SET EXERCISE:
Write out the whole listing, matching it exactly.

GIVEN INFORMATION:

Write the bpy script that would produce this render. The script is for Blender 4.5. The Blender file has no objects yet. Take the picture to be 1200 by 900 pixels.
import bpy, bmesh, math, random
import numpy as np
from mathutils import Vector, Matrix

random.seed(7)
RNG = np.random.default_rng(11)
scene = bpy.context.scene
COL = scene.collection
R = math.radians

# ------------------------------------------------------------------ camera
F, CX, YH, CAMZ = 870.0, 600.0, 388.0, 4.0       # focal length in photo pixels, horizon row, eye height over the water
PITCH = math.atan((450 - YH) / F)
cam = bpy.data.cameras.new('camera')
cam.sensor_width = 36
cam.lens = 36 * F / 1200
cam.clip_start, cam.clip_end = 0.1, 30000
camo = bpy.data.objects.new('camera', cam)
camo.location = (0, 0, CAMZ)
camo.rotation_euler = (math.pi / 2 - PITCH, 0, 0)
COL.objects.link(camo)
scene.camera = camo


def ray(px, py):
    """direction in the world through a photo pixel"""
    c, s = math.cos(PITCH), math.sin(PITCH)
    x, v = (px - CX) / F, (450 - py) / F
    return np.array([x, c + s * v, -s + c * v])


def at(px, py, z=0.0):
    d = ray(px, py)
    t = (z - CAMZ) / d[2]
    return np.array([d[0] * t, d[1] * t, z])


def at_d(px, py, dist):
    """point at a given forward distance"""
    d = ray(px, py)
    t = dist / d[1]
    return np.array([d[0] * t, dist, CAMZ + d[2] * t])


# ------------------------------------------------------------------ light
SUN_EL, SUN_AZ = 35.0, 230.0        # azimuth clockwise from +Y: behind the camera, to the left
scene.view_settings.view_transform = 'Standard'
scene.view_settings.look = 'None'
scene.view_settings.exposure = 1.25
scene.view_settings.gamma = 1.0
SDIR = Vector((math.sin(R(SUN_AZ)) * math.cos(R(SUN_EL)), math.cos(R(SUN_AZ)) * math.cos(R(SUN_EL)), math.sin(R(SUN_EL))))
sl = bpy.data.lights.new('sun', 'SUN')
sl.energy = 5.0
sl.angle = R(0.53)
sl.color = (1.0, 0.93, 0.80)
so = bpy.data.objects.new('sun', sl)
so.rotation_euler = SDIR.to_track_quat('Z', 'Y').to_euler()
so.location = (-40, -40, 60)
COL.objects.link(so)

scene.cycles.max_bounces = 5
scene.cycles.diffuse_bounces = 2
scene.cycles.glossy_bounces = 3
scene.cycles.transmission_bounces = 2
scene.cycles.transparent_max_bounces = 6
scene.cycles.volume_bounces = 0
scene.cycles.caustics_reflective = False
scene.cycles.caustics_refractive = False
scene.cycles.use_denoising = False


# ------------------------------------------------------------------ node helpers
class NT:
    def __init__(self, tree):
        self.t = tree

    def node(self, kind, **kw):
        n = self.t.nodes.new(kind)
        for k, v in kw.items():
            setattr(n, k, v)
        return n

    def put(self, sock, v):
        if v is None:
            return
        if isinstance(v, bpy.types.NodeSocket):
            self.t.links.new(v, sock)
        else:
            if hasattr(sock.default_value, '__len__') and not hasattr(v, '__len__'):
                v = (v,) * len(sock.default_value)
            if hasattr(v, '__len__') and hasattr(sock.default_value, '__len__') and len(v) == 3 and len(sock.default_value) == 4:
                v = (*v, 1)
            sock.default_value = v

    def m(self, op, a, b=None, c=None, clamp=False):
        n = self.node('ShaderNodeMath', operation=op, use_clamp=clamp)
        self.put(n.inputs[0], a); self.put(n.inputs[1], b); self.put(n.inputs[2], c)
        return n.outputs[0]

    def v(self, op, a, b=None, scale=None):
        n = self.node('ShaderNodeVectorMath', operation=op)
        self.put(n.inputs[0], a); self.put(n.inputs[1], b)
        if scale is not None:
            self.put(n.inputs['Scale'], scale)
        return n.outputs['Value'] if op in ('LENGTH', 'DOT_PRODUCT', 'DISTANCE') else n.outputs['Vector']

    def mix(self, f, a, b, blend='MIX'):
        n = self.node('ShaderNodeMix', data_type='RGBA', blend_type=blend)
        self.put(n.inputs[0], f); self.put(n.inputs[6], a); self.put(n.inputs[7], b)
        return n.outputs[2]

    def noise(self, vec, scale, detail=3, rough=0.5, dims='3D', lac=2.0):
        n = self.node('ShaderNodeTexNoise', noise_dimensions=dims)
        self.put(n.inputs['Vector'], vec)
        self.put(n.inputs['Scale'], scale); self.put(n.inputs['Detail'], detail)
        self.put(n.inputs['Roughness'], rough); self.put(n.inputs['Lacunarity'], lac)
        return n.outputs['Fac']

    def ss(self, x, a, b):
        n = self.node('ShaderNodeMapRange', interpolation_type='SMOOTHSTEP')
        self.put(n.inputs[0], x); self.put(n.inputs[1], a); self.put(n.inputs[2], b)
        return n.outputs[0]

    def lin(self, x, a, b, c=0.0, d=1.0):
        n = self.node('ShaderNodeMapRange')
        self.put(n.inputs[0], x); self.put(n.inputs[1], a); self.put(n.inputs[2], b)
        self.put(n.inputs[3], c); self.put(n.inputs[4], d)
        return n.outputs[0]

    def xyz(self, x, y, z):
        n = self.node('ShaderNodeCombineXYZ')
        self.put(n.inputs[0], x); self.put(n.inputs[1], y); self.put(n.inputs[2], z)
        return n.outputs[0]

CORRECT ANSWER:
Write the bpy script that would produce this render. The script is for Blender 4.5. The Blender file has no objects yet. Take the picture to be 1200 by 900 pixels.
import bpy, bmesh, math, random
import numpy as np
from mathutils import Vector, Matrix

random.seed(7)
RNG = np.random.default_rng(11)
scene = bpy.context.scene
COL = scene.collection
R = math.radians

# ------------------------------------------------------------------ camera
F, CX, YH, CAMZ = 870.0, 600.0, 388.0, 4.0       # focal length in photo pixels, horizon row, eye height over the water
PITCH = math.atan((450 - YH) / F)
cam = bpy.data.cameras.new('camera')
cam.sensor_width = 36
cam.lens = 36 * F / 1200
cam.clip_start, cam.clip_end = 0.1, 30000
camo = bpy.data.objects.new('camera', cam)
camo.location = (0, 0, CAMZ)
camo.rotation_euler = (math.pi / 2 - PITCH, 0, 0)
COL.objects.link(camo)
scene.camera = camo


def ray(px, py):
    """direction in the world through a photo pixel"""
    c, s = math.cos(PITCH), math.sin(PITCH)
    x, v = (px - CX) / F, (450 - py) / F
    return np.array([x, c + s * v, -s + c * v])


def at(px, py, z=0.0):
    d = ray(px, py)
    t = (z - CAMZ) / d[2]
    return np.array([d[0] * t, d[1] * t, z])


def at_d(px, py, dist):
    """point at a given forward distance"""
    d = ray(px, py)
    t = dist / d[1]
    return np.array([d[0] * t, dist, CAMZ + d[2] * t])


# ------------------------------------------------------------------ light
SUN_EL, SUN_AZ = 35.0, 230.0        # azimuth clockwise from +Y: behind the camera, to the left
scene.view_settings.view_transform = 'Standard'
scene.view_settings.look = 'None'
scene.view_settings.exposure = 1.25
scene.view_settings.gamma = 1.0
SDIR = Vector((math.sin(R(SUN_AZ)) * math.cos(R(SUN_EL)), math.cos(R(SUN_AZ)) * math.cos(R(SUN_EL)), math.sin(R(SUN_EL))))
sl = bpy.data.lights.new('sun', 'SUN')
sl.energy = 5.0
sl.angle = R(0.53)
sl.color = (1.0, 0.93, 0.80)
so = bpy.data.objects.new('sun', sl)
so.rotation_euler = SDIR.to_track_quat('Z', 'Y').to_euler()
so.location = (-40, -40, 60)
COL.objects.link(so)

scene.cycles.max_bounces = 5
scene.cycles.diffuse_bounces = 2
scene.cycles.glossy_bounces = 3
scene.cycles.transmission_bounces = 2
scene.cycles.transparent_max_bounces = 6
scene.cycles.volume_bounces = 0
scene.cycles.caustics_reflective = False
scene.cycles.caustics_refractive = False
scene.cycles.use_denoising = False


# ------------------------------------------------------------------ node helpers
class NT:
    def __init__(self, tree):
        self.t = tree

    def node(self, kind, **kw):
        n = self.t.nodes.new(kind)
        for k, v in kw.items():
            setattr(n, k, v)
        return n

    def put(self, sock, v):
        if v is None:
            return
        if isinstance(v, bpy.types.NodeSocket):
            self.t.links.new(v, sock)
        else:
            if hasattr(sock.default_value, '__len__') and not hasattr(v, '__len__'):
                v = (v,) * len(sock.default_value)
            if hasattr(v, '__len__') and hasattr(sock.default_value, '__len__') and len(v) == 3 and len(sock.default_value) == 4:
                v = (*v, 1)
            sock.default_value = v

    def m(self, op, a, b=None, c=None, clamp=False):
        n = self.node('ShaderNodeMath', operation=op, use_clamp=clamp)
        self.put(n.inputs[0], a); self.put(n.inputs[1], b); self.put(n.inputs[2], c)
        return n.outputs[0]

    def v(self, op, a, b=None, scale=None):
        n = self.node('ShaderNodeVectorMath', operation=op)
        self.put(n.inputs[0], a); self.put(n.inputs[1], b)
        if scale is not None:
            self.put(n.inputs['Scale'], scale)
        return n.outputs['Value'] if op in ('LENGTH', 'DOT_PRODUCT', 'DISTANCE') else n.outputs['Vector']

    def mix(self, f, a, b, blend='MIX'):
        n = self.node('ShaderNodeMix', data_type='RGBA', blend_type=blend)
        self.put(n.inputs[0], f); self.put(n.inputs[6], a); self.put(n.inputs[7], b)
        return n.outputs[2]

    def noise(self, vec, scale, detail=3, rough=0.5, dims='3D', lac=2.0):
        n = self.node('ShaderNodeTexNoise', noise_dimensions=dims)
        self.put(n.inputs['Vector'], vec)
        self.put(n.inputs['Scale'], scale); self.put(n.inputs['Detail'], detail)
        self.put(n.inputs['Roughness'], rough); self.put(n.inputs['Lacunarity'], lac)
        return n.outputs['Fac']

    def ss(self, x, a, b):
        n = self.node('ShaderNodeMapRange', interpolation_type='SMOOTHSTEP')
        self.put(n.inputs[0], x); self.put(n.inputs[1], a); self.put(n.inputs[2], b)
        return n.outputs[0]

    def lin(self, x, a, b, c=0.0, d=1.0):
        n = self.node('ShaderNodeMapRange')
        self.put(n.inputs[0], x); self.put(n.inputs[1], a); self.put(n.inputs[2], b)
        self.put(n.inputs[3], c); self.put(n.inputs[4], d)
        return n.outputs[0]

    def xyz(self, x, y, z):
        n = self.node('ShaderNodeCombineXYZ')
        self.put(n.inputs[0], x); self.put(n.inputs[1], y); self.put(n.inputs[2], z)
        return n.outputs[0]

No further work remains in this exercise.